(DIRECTIVE)
Return the entries below verbatim. Pictures stay out.

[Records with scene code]
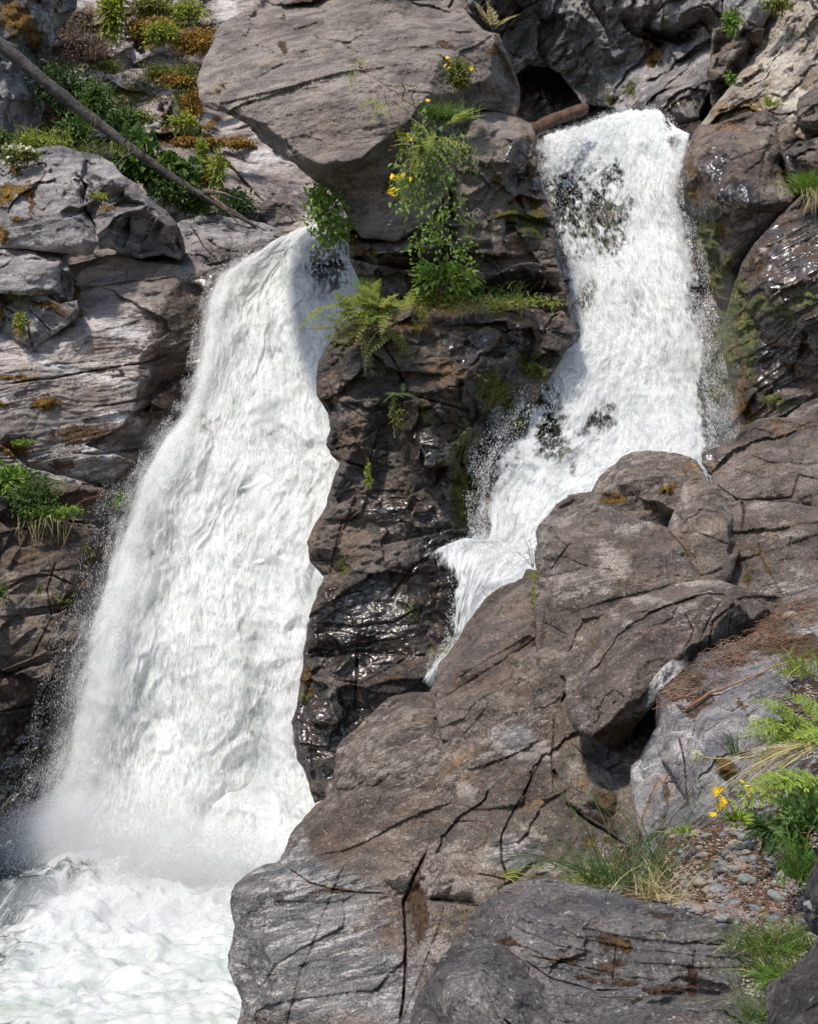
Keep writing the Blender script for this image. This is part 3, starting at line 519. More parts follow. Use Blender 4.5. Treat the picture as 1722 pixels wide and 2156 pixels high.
rock('rock_outcrop', 'dark mossy layered rock under the tilted boulder', 'rock outcrop',
     [(700,380),(735,440),(733,500),(735,545),(750,580),(765,605),(770,660),(1200,670),(1190,600),(1172,540),(1165,450),(1140,390),(1100,360),(980,380),(860,360),(760,370)],
     [(720,420,17.5),(745,470,17.3),(760,520,17.0),(800,530,16.7),(870,535,16.8),(930,500,17.2),(860,440,17.5),(780,450,17.5),(1000,450,17.3),(1080,420,17.2),(1130,420,17.5),(1140,500,17.3),(1080,500,17.2),(1000,540,17.3),(760,562,17.2),(840,565,17.2),(920,560,17.2),(800,600,17.1),(900,600,17.2),(1000,600,17.2),(1100,560,17.2),(1160,600,17.3),(1080,620,17.9),(1000,640,17.9),(850,640,17.4)],
     'dark', thick=1.8, rr=.10, fol=(4, 2.2), facets=((.5, .18), (.2, .08)), rough=(.4, .12), seed=31, step=2.2, lam=.35,
     ledges=[([(1000,560),(930,566),(850,568),(780,556),(738,540)], .45, 20), ([(740,505),(790,512),(850,500),(930,500)][::-1], .25, 14), ([(1190,618),(1100,618),(1010,622),(960,640)], .6, 20)],
     patch=[('pale',800,540,60,12,8,.8),('orange',745,500,10,36,0,1),('orange',765,530,9,7,0,1),('green',795,536,15,7,0,1),('orange',875,525,9,12,0,1),('dirt',830,510,60,8,0,.9),('orange',770,450,6,30,-30,.8),('green',1080,450,50,30,0,.7),('orange',1060,440,26,24,0,.9),('green',1120,470,34,40,0,.8),('orange',1130,450,22,50,0,.7),
            ('orange',1020,510,30,10,0,.8),('green',1000,540,60,10,0,.6),('wet',1100,600,90,40,0,.9),('wet',1140,400,30,40,0,1),('dark',1050,480,90,60,0,.5),('dark',780,600,40,30,0,.5),('rust',1050,580,60,30,0,.5),('orange',740,450,8,30,0,.8),('dark',850,430,90,40,0,.4)])
rock('rock_pillar', 'dark brown rock pillar standing between the two waterfalls', 'rock pillar',
     [(740,668),(705,705),(685,735),(670,762),(666,800),(667,832),(690,870),(695,905),(685,935),(697,958),(715,975),(706,1000),(697,1022),(685,1065),(660,1110),(648,1140),(652,1180),(682,1215),(668,1245),(650,1300),(641,1360),(637,1400),(630,1440),(626,1485),(615,1518),(618,1560),(624,1595),(644,1628),(652,1665),(664,1692),(684,1686),(760,1700),(1000,1560),(1080,1400),(1080,1150),(1090,1000),(1120,860),(1180,760),(1215,700),(1190,660),(1165,632),(1120,628),(1060,622),(1020,640),(960,650),(900,645),(840,650),(790,655)],
     [(780,665,17.1),(900,660,17.1),(1000,650,17.2),(1100,632,17.5),(1160,645,17.5),(720,720,16.5),(690,800,16.4),(800,700,16.4),(860,680,16.2),(950,700,16.1),(1060,680,16.5),(1140,700,17.0),(780,760,16.1),(850,760,16.3),(880,830,16.0),(820,820,16.2),(720,860,16.0),(760,900,15.9),(840,870,16.3),(700,950,16.2),(760,990,16.1),(715,978,15.9),(800,1000,16.3),
      (950,820,16.1),(1030,780,16.4),(1080,820,17.0),(1000,880,16.6),(900,900,15.8),(930,960,15.9),(960,1000,16.4),(870,1000,15.9),(1000,950,17.0),(860,1060,15.9),(780,1080,15.8),(700,1080,16.0),(940,1080,16.1),(980,1110,16.4),(670,1150,15.9),(760,1180,15.6),(850,1160,15.6),(930,1160,15.9),(690,1215,16.0),(800,1220,15.6),(700,1260,15.6),(850,1270,15.5),(950,1220,15.9),(990,1300,16.0),
      (680,1340,15.5),(760,1330,15.5),(840,1370,15.5),(900,1400,15.6),(660,1370,15.7),(750,1380,15.3),(640,1440,15.5),(700,1430,15.2),(745,1440,15.4),(800,1440,15.3),(640,1520,15.2),(700,1520,15.0),(740,1500,15.3),(650,1600,15.2),(690,1580,15.2),(670,1660,15.2)],
     'dark', thick=2.2, rr=.16, fol=(8, 2.2), facets=((.6, .20), (.24, .08), (.1, .02)), rough=(.4, .12), seed=32, step=2.2, edge=1.8,
     cracks=[([(690,960),(740,975),(780,985)], 3, .18, 'dirt'), ([(780,690),(830,760),(860,830),(930,850),(1000,870)], 4, .16), ([(690,835),(740,860),(770,880)], 1.8, .04, 'dirt'), ([(850,820),(845,870),(800,900),(775,980),(770,1040)], 2.5, .08, 'dirt'), ([(648,1180),(700,1180),(720,1100),(760,1070)], 2.5, .08),
             ([(650,1310),(740,1320),(830,1310),(900,1270)], 3, .10), ([(640,1375),(700,1370),(750,1360),(860,1340)], 3, .12), ([(752,1365),(750,1440),(745,1500)], 3, .15), ([(700,1430),(760,1440),(830,1400)], 2, .06), ([(880,900),(950,890),(985,910)], 3, .1), ([(960,1150),(870,1190),(820,1260)], 4, .12)],
     ledges=[([(1000,1110),(930,1120),(850,1140),(780,1150)], .2, 26), ([(870,1385),(760,1375),(640,1390)], .25, 22)],
     patch=[('rust',950,760,90,60,0,.5),('rust',1010,720,90,50,0,.4),('wet',1030,720,140,70,0,.7),('wet',900,960,70,90,10,1),('wet',850,1080,130,60,0,.9),('wet',760,1330,180,130,0,1),('wet',700,1560,120,150,0,1),('wet',930,1200,80,130,0,1),('wet',1000,900,80,120,0,.7),
            ('green',1052,850,34,75,25,1.5),('green',982,960,36,70,0,1.5),('green',980,1030,28,80,0,1.5),('green',1120,770,40,26,-40,1.1),('orange',880,690,60,10,-10,.7),('green',900,880,14,60,20,.7),('green',720,1190,16,30,0,.8),('orange',650,1440,12,40,0,.8),('green',870,1290,16,24,20,1.3),('orange',960,900,30,60,0,.6),('green',955,1103,18,6,0,1),('green',905,1105,10,8,0,.8),('orange',830,870,10,40,30,.7),('green',775,1010,6,30,0,.8),('orange',1140,640,26,8,0,.8),('green',1160,632,12,8,0,1),('green',640,1470,16,14,-40,1.2),('green',870,1280,12,16,20,1.2),
            ('rust',700,800,50,60,0,.35),('dirt',900,1230,30,24,0,.5),('green',1060,640,60,8,0,.8),('orange',960,655,60,8,0,.8),('green',900,1040,70,10,0,.4),('dark',800,850,60,40,0,.6),('pale',740,1460,20,20,0,.3),('dirt',820,1430,60,20,0,.6),('wet',1100,680,80,40,0,1),('pale',700,1400,30,14,0,.4),('rust',1040,1000,60,80,0,.3)])
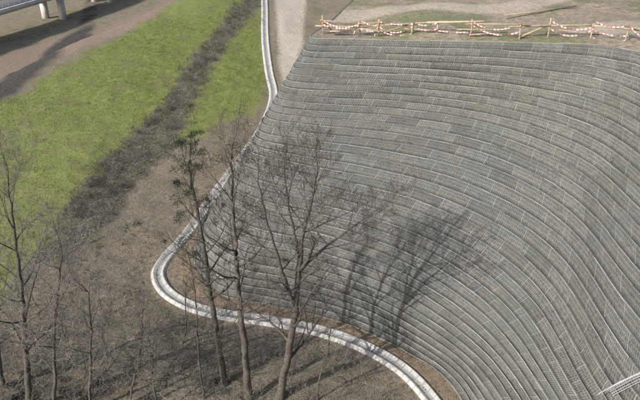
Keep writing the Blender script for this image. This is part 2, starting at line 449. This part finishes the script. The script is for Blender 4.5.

(TASK RESULT)
Keep writing the Blender script for this image. This is part 3, starting at line 519. More parts follow. Use Blender 4.5. Treat the picture as 1722 pixels wide and 2156 pixels high.
rock('rock_outcrop', 'dark mossy layered rock under the tilted boulder', 'rock outcrop',
     [(700,380),(735,440),(733,500),(735,545),(750,580),(765,605),(770,660),(1200,670),(1190,600),(1172,540),(1165,450),(1140,390),(1100,360),(980,380),(860,360),(760,370)],
     [(720,420,17.5),(745,470,17.3),(760,520,17.0),(800,530,16.7),(870,535,16.8),(930,500,17.2),(860,440,17.5),(780,450,17.5),(1000,450,17.3),(1080,420,17.2),(1130,420,17.5),(1140,500,17.3),(1080,500,17.2),(1000,540,17.3),(760,562,17.2),(840,565,17.2),(920,560,17.2),(800,600,17.1),(900,600,17.2),(1000,600,17.2),(1100,560,17.2),(1160,600,17.3),(1080,620,17.9),(1000,640,17.9),(850,640,17.4)],
     'dark', thick=1.8, rr=.10, fol=(4, 2.2), facets=((.5, .18), (.2, .08)), rough=(.4, .12), seed=31, step=2.2, lam=.35,
     ledges=[([(1000,560),(930,566),(850,568),(780,556),(738,540)], .45, 20), ([(740,505),(790,512),(850,500),(930,500)][::-1], .25, 14), ([(1190,618),(1100,618),(1010,622),(960,640)], .6, 20)],
     patch=[('pale',800,540,60,12,8,.8),('orange',745,500,10,36,0,1),('orange',765,530,9,7,0,1),('green',795,536,15,7,0,1),('orange',875,525,9,12,0,1),('dirt',830,510,60,8,0,.9),('orange',770,450,6,30,-30,.8),('green',1080,450,50,30,0,.7),('orange',1060,440,26,24,0,.9),('green',1120,470,34,40,0,.8),('orange',1130,450,22,50,0,.7),
            ('orange',1020,510,30,10,0,.8),('green',1000,540,60,10,0,.6),('wet',1100,600,90,40,0,.9),('wet',1140,400,30,40,0,1),('dark',1050,480,90,60,0,.5),('dark',780,600,40,30,0,.5),('rust',1050,580,60,30,0,.5),('orange',740,450,8,30,0,.8),('dark',850,430,90,40,0,.4)])
rock('rock_pillar', 'dark brown rock pillar standing between the two waterfalls', 'rock pillar',
     [(740,668),(705,705),(685,735),(670,762),(666,800),(667,832),(690,870),(695,905),(685,935),(697,958),(715,975),(706,1000),(697,1022),(685,1065),(660,1110),(648,1140),(652,1180),(682,1215),(668,1245),(650,1300),(641,1360),(637,1400),(630,1440),(626,1485),(615,1518),(618,1560),(624,1595),(644,1628),(652,1665),(664,1692),(684,1686),(760,1700),(1000,1560),(1080,1400),(1080,1150),(1090,1000),(1120,860),(1180,760),(1215,700),(1190,660),(1165,632),(1120,628),(1060,622),(1020,640),(960,650),(900,645),(840,650),(790,655)],
     [(780,665,17.1),(900,660,17.1),(1000,650,17.2),(1100,632,17.5),(1160,645,17.5),(720,720,16.5),(690,800,16.4),(800,700,16.4),(860,680,16.2),(950,700,16.1),(1060,680,16.5),(1140,700,17.0),(780,760,16.1),(850,760,16.3),(880,830,16.0),(820,820,16.2),(720,860,16.0),(760,900,15.9),(840,870,16.3),(700,950,16.2),(760,990,16.1),(715,978,15.9),(800,1000,16.3),
      (950,820,16.1),(1030,780,16.4),(1080,820,17.0),(1000,880,16.6),(900,900,15.8),(930,960,15.9),(960,1000,16.4),(870,1000,15.9),(1000,950,17.0),(860,1060,15.9),(780,1080,15.8),(700,1080,16.0),(940,1080,16.1),(980,1110,16.4),(670,1150,15.9),(760,1180,15.6),(850,1160,15.6),(930,1160,15.9),(690,1215,16.0),(800,1220,15.6),(700,1260,15.6),(850,1270,15.5),(950,1220,15.9),(990,1300,16.0),
      (680,1340,15.5),(760,1330,15.5),(840,1370,15.5),(900,1400,15.6),(660,1370,15.7),(750,1380,15.3),(640,1440,15.5),(700,1430,15.2),(745,1440,15.4),(800,1440,15.3),(640,1520,15.2),(700,1520,15.0),(740,1500,15.3),(650,1600,15.2),(690,1580,15.2),(670,1660,15.2)],
     'dark', thick=2.2, rr=.16, fol=(8, 2.2), facets=((.6, .20), (.24, .08), (.1, .02)), rough=(.4, .12), seed=32, step=2.2, edge=1.8,
     cracks=[([(690,960),(740,975),(780,985)], 3, .18, 'dirt'), ([(780,690),(830,760),(860,830),(930,850),(1000,870)], 4, .16), ([(690,835),(740,860),(770,880)], 1.8, .04, 'dirt'), ([(850,820),(845,870),(800,900),(775,980),(770,1040)], 2.5, .08, 'dirt'), ([(648,1180),(700,1180),(720,1100),(760,1070)], 2.5, .08),
             ([(650,1310),(740,1320),(830,1310),(900,1270)], 3, .10), ([(640,1375),(700,1370),(750,1360),(860,1340)], 3, .12), ([(752,1365),(750,1440),(745,1500)], 3, .15), ([(700,1430),(760,1440),(830,1400)], 2, .06), ([(880,900),(950,890),(985,910)], 3, .1), ([(960,1150),(870,1190),(820,1260)], 4, .12)],
     ledges=[([(1000,1110),(930,1120),(850,1140),(780,1150)], .2, 26), ([(870,1385),(760,1375),(640,1390)], .25, 22)],
     patch=[('rust',950,760,90,60,0,.5),('rust',1010,720,90,50,0,.4),('wet',1030,720,140,70,0,.7),('wet',900,960,70,90,10,1),('wet',850,1080,130,60,0,.9),('wet',760,1330,180,130,0,1),('wet',700,1560,120,150,0,1),('wet',930,1200,80,130,0,1),('wet',1000,900,80,120,0,.7),
            ('green',1052,850,34,75,25,1.5),('green',982,960,36,70,0,1.5),('green',980,1030,28,80,0,1.5),('green',1120,770,40,26,-40,1.1),('orange',880,690,60,10,-10,.7),('green',900,880,14,60,20,.7),('green',720,1190,16,30,0,.8),('orange',650,1440,12,40,0,.8),('green',870,1290,16,24,20,1.3),('orange',960,900,30,60,0,.6),('green',955,1103,18,6,0,1),('green',905,1105,10,8,0,.8),('orange',830,870,10,40,30,.7),('green',775,1010,6,30,0,.8),('orange',1140,640,26,8,0,.8),('green',1160,632,12,8,0,1),('green',640,1470,16,14,-40,1.2),('green',870,1280,12,16,20,1.2),
            ('rust',700,800,50,60,0,.35),('dirt',900,1230,30,24,0,.5),('green',1060,640,60,8,0,.8),('orange',960,655,60,8,0,.8),('green',900,1040,70,10,0,.4),('dark',800,850,60,40,0,.6),('pale',740,1460,20,20,0,.3),('dirt',820,1430,60,20,0,.6),('wet',1100,680,80,40,0,1),('pale',700,1400,30,14,0,.4),('rust',1040,1000,60,80,0,.3)])
Keep writing the Blender script for this image. This is part 2, starting at line 449. This part finishes the script. The script is for Blender 4.5.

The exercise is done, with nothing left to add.